11-25 kasım 2018 hayvan hakları yasa tasarısı protestoları
ankara 11 kasım 2018 pazar günü saat iki de ulus atatürk heykeli önünde, canlarımız için tek ses, tek yürek olacağız.
sözlük yazarlarının kedilerini paylaşıyoruz kampanyası
sözlüğe her girişimde, minnakların fotoğraflarına bakmalara, beğenmelere doyamadığım bölüm.

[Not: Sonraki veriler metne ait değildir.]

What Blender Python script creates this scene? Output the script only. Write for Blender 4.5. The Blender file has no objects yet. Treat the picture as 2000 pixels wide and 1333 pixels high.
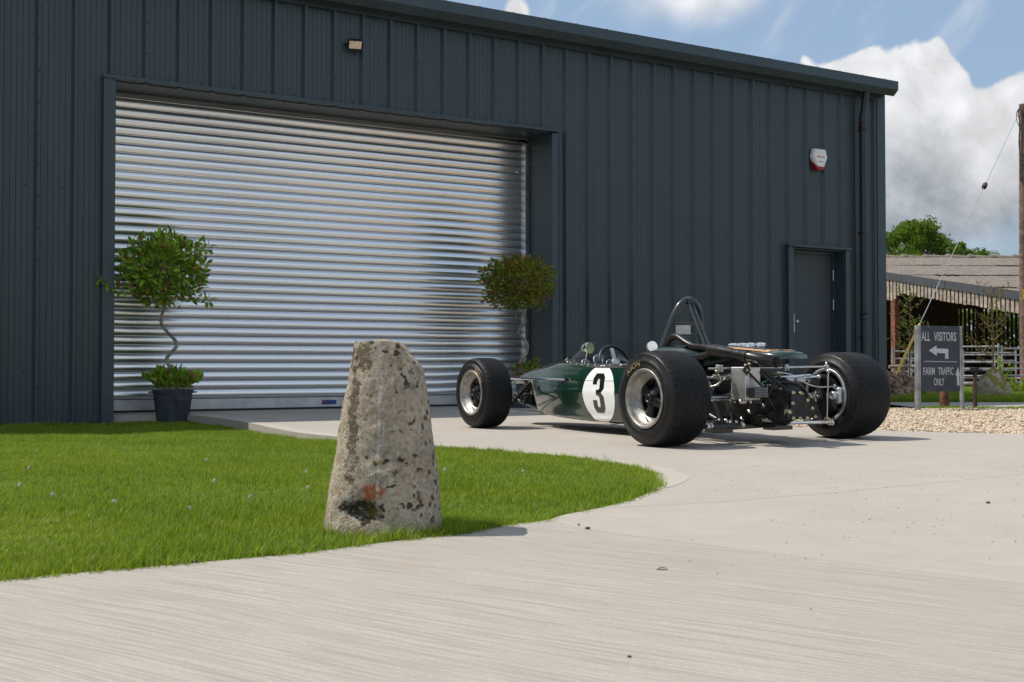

gelin kediciler bir olalım
haydi olalım, ama kedici diye sınırlamayıp hayvanların gözünden bakalım ülkemize ve geçtiğimiz dönem kadük olan ve şuan tüm hayvanlarımızın hayatını kapsayan yasa tasarısı için ankara da pazar günü saat iki de ulus heykeli önünde hep beraber, birlik olalım mesela...diğer illerde eş zamanlı yapılacak bu basın açıklamalarına kendi yaşadıkları illerden destek versinler mesela... çünkü hayat bir ve bütün ve yaşadığımız bu dünyayı güzelleştiren en masum canlılar onlar.
sonradan kedici olmak
durum aslında şöyle ki, insanın üçüncü gözü ne zaman açılır, işte o zaman bir kedici, doğa sever olur. şanslıyım ki, bebektim köpeğim vardı, çocuktum kedim vardı, gençtim kargam, kaplumbağam vardı... onlar hayatımda iyi ki varlar ve bundan sonra da, ömrüm yettiğince hep olacaklar.